My Lords, the Government made a clear statement of apology for certain actions taken in connection with Equitable Life by various Governments, including those before 1997. We have established a facility under a judge to take forward necessary payments consequent on the ombudsman’s report. Actions are being taken to address this issue and that will continue to inspire confidence in the Government’s commitment to good regulation.

My Lords, is there any connection between the capital requirements provision and the ability of the institutions to lend?
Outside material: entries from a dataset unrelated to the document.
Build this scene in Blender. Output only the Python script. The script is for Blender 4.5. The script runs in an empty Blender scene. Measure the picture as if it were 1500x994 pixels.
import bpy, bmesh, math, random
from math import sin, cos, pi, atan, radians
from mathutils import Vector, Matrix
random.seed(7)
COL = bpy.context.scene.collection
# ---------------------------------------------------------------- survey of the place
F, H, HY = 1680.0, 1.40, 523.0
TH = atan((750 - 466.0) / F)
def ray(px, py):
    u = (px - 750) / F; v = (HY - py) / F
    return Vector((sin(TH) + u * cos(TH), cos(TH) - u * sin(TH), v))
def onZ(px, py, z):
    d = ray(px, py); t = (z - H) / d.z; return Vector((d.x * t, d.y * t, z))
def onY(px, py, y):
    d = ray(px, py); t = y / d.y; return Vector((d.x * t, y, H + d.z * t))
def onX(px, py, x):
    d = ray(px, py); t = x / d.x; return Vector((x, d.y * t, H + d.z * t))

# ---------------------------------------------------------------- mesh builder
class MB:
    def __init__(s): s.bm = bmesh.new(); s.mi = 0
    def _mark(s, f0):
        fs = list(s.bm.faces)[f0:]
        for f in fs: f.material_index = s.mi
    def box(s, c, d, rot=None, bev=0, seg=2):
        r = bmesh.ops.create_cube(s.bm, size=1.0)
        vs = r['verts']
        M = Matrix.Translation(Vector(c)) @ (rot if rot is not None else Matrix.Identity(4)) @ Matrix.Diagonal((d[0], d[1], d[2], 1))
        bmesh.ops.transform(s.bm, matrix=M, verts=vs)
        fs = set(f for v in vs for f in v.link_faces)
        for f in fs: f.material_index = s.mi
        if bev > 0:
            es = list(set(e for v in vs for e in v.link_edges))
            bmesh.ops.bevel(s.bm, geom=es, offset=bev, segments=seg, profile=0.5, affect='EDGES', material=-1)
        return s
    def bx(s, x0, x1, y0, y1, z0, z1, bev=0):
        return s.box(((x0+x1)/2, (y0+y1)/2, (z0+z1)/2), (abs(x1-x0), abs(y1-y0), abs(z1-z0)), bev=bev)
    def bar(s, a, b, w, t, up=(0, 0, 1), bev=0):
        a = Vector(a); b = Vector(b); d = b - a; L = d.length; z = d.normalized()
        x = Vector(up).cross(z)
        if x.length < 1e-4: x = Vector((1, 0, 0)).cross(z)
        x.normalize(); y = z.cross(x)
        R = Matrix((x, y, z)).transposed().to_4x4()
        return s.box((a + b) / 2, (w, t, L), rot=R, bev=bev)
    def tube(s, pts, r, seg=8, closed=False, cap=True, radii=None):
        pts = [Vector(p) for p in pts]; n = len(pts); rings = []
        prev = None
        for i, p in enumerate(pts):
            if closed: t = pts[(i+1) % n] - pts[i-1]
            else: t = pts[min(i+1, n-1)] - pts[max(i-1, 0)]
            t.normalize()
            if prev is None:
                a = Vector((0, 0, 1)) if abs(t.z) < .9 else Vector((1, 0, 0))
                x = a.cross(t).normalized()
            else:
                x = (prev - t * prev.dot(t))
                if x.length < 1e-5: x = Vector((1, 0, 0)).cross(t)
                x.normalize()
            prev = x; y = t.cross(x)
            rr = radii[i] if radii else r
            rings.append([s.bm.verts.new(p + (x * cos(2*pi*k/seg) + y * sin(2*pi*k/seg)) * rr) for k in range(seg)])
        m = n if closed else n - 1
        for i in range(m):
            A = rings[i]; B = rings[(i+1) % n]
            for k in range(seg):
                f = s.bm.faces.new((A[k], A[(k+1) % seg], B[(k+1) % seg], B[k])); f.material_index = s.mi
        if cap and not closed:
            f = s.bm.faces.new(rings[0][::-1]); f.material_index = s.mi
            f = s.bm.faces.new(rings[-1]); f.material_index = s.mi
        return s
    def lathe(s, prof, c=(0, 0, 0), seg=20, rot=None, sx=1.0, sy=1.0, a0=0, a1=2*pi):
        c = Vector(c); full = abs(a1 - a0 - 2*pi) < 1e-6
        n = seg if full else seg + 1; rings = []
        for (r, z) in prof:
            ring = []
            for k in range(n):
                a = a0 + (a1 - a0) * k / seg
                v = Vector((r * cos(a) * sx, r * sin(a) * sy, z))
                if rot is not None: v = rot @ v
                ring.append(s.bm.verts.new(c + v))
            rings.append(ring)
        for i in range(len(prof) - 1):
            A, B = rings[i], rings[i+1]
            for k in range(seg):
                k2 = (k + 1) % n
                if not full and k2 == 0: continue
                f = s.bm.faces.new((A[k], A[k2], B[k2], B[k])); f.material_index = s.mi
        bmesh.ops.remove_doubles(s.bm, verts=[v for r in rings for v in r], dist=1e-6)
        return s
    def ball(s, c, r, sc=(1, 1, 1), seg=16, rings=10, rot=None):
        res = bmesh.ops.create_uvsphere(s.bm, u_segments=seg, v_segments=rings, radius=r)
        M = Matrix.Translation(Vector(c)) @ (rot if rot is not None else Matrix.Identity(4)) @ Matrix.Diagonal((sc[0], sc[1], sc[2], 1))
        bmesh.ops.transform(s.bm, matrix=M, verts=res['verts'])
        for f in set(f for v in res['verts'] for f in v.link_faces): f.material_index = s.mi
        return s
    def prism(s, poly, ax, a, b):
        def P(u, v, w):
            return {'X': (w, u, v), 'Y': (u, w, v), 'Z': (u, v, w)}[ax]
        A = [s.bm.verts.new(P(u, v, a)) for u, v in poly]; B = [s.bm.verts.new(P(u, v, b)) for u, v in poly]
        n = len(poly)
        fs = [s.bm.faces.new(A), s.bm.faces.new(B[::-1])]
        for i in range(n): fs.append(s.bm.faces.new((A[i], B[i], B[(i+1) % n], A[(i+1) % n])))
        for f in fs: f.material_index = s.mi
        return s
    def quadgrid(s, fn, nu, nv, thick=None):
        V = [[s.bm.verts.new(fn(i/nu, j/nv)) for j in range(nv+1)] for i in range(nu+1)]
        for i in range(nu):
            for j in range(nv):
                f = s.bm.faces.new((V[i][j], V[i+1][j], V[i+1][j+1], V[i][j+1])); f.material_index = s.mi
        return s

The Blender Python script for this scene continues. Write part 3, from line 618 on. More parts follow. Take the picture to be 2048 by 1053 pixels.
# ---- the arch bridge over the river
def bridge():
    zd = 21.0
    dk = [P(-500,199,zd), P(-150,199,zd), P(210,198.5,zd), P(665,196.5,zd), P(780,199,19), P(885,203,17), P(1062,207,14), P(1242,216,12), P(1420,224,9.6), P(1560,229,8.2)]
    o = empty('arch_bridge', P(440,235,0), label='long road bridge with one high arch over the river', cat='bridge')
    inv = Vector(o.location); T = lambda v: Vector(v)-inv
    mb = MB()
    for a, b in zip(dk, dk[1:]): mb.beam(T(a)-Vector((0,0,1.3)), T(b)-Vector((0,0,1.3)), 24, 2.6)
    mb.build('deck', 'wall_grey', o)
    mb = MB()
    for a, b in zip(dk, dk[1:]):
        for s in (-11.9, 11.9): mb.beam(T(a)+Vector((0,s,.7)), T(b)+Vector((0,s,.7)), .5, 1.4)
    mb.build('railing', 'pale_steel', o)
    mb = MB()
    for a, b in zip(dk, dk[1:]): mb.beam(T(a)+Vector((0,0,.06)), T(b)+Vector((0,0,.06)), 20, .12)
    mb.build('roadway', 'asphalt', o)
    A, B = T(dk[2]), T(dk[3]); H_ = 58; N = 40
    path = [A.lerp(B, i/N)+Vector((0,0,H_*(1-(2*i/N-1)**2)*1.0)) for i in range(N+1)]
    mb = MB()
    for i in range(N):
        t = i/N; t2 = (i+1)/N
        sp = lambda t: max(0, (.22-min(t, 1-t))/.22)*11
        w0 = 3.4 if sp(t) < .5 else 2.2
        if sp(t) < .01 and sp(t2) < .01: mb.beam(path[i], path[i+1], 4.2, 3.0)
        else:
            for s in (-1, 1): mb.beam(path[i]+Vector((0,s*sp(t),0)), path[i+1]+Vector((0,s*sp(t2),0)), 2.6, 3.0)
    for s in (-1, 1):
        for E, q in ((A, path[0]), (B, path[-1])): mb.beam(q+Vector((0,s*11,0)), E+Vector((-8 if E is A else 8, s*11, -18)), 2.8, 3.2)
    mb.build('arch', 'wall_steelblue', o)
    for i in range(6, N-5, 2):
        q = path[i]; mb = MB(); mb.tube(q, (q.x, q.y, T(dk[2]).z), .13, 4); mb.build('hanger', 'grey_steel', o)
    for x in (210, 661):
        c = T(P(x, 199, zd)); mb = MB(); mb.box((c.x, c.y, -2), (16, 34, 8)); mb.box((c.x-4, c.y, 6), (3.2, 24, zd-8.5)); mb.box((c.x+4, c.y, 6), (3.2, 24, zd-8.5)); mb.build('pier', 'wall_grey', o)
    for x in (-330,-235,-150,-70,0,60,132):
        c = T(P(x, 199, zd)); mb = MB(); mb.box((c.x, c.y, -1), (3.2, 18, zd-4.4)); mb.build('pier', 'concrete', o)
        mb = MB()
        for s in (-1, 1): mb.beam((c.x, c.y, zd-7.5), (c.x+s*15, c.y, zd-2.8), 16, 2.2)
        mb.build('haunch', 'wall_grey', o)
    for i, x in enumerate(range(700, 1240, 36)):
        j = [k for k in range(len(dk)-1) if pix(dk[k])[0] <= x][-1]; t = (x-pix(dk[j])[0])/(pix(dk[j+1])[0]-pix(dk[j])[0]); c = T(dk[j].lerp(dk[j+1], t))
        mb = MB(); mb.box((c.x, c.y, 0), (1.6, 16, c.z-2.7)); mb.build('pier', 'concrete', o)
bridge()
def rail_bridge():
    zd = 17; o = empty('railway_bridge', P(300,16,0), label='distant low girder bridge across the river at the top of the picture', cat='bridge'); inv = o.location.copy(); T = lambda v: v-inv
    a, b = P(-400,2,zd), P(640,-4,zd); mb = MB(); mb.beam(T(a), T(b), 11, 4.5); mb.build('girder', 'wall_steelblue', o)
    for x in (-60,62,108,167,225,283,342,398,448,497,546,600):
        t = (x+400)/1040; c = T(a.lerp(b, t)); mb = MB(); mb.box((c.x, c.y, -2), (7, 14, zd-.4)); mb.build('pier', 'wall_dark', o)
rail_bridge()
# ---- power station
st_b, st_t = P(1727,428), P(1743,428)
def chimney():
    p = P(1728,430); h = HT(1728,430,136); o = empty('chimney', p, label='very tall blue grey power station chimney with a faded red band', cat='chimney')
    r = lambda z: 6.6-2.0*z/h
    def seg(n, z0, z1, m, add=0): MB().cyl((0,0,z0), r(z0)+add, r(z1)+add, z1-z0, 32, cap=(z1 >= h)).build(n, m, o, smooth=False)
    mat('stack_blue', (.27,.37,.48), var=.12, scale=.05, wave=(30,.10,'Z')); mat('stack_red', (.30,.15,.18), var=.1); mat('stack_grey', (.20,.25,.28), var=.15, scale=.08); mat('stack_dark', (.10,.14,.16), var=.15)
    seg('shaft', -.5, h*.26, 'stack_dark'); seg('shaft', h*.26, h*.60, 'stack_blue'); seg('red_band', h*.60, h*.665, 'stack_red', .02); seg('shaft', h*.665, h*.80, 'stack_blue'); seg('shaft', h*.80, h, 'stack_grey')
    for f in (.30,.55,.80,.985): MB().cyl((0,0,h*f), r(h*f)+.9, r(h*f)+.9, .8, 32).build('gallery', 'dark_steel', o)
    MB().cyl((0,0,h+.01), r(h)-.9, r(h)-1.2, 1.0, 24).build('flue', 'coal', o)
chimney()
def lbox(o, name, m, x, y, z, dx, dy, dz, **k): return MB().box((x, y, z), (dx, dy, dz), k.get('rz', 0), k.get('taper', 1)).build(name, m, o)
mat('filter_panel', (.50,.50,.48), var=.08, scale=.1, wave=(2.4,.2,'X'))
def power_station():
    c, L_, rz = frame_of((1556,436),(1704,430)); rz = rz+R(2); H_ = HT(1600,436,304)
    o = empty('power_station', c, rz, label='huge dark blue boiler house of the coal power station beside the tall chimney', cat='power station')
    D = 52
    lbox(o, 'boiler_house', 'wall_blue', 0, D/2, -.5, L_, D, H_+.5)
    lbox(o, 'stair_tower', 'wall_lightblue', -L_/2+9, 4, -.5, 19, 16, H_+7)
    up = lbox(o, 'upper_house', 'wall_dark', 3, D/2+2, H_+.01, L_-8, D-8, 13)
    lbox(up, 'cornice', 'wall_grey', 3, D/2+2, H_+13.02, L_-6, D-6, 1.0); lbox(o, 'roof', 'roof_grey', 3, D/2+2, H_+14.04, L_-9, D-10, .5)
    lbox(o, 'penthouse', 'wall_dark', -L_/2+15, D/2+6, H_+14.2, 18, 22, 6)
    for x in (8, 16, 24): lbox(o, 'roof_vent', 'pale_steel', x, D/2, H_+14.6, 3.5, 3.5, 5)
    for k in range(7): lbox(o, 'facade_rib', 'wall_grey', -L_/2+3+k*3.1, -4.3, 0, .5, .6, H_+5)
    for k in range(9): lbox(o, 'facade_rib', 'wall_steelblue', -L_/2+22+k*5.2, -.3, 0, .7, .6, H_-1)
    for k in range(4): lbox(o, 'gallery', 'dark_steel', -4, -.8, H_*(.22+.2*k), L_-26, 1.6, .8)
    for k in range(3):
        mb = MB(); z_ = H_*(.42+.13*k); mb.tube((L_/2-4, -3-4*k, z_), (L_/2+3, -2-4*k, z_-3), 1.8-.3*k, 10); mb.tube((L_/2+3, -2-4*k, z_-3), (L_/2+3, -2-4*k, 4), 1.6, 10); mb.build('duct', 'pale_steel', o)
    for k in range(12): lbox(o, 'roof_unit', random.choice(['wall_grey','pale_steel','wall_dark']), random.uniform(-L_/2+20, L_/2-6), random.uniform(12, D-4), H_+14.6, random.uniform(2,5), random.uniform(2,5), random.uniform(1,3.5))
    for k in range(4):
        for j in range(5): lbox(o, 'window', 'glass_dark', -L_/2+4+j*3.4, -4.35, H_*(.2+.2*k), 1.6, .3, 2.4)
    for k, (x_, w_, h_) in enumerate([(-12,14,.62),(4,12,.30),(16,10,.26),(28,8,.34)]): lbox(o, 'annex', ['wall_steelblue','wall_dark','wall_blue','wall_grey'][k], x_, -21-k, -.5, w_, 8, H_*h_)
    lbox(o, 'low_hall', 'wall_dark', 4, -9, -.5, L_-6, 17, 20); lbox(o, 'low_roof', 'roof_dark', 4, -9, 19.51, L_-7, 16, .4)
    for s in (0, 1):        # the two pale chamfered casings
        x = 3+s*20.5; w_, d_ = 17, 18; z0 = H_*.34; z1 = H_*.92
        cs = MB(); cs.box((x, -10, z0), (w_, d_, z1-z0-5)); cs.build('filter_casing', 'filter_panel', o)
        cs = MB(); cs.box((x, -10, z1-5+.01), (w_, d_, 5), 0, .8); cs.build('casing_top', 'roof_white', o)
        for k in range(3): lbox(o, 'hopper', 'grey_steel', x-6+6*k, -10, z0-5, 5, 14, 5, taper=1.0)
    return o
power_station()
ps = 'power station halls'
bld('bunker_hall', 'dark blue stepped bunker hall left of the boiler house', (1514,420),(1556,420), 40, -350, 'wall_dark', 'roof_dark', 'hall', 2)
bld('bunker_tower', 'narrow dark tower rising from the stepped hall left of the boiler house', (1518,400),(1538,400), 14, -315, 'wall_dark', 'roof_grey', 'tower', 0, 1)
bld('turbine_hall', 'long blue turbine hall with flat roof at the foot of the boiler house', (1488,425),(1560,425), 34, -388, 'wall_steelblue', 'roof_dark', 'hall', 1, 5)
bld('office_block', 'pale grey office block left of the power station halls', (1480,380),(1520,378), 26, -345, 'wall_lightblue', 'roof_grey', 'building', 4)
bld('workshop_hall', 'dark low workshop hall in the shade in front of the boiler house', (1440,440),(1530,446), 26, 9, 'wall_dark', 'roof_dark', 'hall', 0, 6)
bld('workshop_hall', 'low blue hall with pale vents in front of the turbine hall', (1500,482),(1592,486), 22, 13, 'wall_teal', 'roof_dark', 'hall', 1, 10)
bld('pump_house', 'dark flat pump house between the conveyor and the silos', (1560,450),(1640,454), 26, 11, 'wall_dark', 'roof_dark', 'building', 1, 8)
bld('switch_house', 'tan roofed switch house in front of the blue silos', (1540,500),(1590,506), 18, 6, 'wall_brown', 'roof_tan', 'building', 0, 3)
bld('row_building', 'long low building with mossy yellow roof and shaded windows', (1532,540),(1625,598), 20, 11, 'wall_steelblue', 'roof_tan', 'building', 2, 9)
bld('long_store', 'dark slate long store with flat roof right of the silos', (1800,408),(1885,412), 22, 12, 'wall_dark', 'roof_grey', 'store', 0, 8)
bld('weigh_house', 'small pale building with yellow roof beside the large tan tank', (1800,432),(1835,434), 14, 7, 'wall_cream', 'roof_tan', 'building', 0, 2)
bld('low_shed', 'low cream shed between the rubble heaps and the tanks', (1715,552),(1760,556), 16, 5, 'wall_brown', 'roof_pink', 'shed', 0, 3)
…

My Lords, the noble and learned Lord asks a very interesting question. First, capital is a core component of banking strategy because it absorbs loss and protects the interests of depositors. A feature of my right honourable friend’s Statement yesterday, which was not raised earlier either in this House or in the other place, is the intention that in future capital requirements should be much more sensitive to the risks of individual banking institutions. To put it simply, we will not have a one-size-fits-all approach, and banks with substantial investment banking proprietary trading and casino-like activities will need to carry more capital against those risks. That capital will provide support and confidence for depositors and, as a result of that, funding. Strongly capitalised banks will be able to support the borrowing requirements of their customers. Therefore, I believe that a strongly capitalised banking system is entirely consistent with the proper and correct extension of credit at a sensible price to meet the needs of customers.